Note that the millis() function no longer returns the correct number of milliseconds passed. So, I had to manually count the number of milliseconds in a variable and make sure that each of the procedures I called doesn't consume more than 1 ms. I had to eliminate all calls of delay() in the code, because that would not only make the screen flicker, but also surely mess up the counter. That was also tedious and inconvenient but quite trivial.

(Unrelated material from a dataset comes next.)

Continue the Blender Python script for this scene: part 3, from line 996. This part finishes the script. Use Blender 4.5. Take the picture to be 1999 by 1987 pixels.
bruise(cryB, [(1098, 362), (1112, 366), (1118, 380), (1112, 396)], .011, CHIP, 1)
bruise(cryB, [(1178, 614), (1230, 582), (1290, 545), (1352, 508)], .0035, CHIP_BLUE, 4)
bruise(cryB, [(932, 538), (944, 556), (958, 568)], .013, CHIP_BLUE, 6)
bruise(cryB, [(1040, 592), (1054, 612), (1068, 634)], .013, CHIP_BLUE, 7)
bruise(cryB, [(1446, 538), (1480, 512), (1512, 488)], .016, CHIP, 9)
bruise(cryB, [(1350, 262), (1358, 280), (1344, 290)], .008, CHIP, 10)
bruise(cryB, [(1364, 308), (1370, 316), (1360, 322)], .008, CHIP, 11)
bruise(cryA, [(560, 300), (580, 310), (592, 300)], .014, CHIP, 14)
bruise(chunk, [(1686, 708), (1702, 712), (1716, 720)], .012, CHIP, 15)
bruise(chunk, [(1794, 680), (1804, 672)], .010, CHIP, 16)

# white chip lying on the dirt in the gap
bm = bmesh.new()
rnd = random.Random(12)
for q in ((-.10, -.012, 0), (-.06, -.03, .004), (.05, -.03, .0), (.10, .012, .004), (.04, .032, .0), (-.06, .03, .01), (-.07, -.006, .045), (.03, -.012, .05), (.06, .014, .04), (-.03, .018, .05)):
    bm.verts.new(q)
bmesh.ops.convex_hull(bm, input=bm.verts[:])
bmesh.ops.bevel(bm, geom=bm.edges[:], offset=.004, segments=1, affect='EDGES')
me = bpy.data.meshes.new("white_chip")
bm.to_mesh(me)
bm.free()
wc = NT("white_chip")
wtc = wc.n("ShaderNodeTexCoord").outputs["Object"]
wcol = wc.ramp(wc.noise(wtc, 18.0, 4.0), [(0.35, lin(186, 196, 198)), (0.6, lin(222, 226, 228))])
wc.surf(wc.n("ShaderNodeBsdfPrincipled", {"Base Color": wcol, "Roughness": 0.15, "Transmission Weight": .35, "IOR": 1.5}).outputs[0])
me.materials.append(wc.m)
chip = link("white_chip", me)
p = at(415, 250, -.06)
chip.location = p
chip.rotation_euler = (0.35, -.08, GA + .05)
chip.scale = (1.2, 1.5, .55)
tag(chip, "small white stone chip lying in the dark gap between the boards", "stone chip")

And with that, I was able to drive down the power consumption of the Arduino to 0.01A. Fantastic!

Setting up the Pi

I need the Pi as my fake radio to do three things for now:

1. Play my songs through Airplay from my iPhone: Shairport-sync is an excellent project.
2. Handle multimedia buttons: Triggerhappy does the job.
3. Tell the Arduino the time, as the Arduino doesn't know itself.

Items 1 and 2 are pretty self-explanatory. For part 3, I was getting really lazy and sloppy. So while I could do things more efficiently and less error-prone, I just assume that the device comes up on the Pi as /dev/ttyACM0 and this simple cron script syncs the time from the Pi to the Arduino every hour and at startup. I have found the Arduino to be surprisingly accurate, it doesn't drift more than a minute after 24 hours, so it doesn't need the Pi to tell it the time that often.

#CTXXX sets the time
#CC1000 displays the current time on the fake LED screen
TIME_NOW=$(date +'%H%M'); echo CT"${TIME_NOW}"CC1000 >/dev/ttyACM0

Then the rest is just to put the Pi into the enclosure and enjoy my smart fake-vintage radio!

Conclusion

Please press F to pay respects to the fallen fake radio.

That was way too much work, but in the end, it is a labor of love and I am really happy with the result!

My source code for the Arduino portion can be found on my vivitar-radio-hacks Github repository. I hope it was fun for you to read it as it was fun for me to do it.

I thank Dr. Bindner who helped proofread this post. By the way, I also know that Dr. Bindner is writing an Arduino book that is supposed to be complete soon!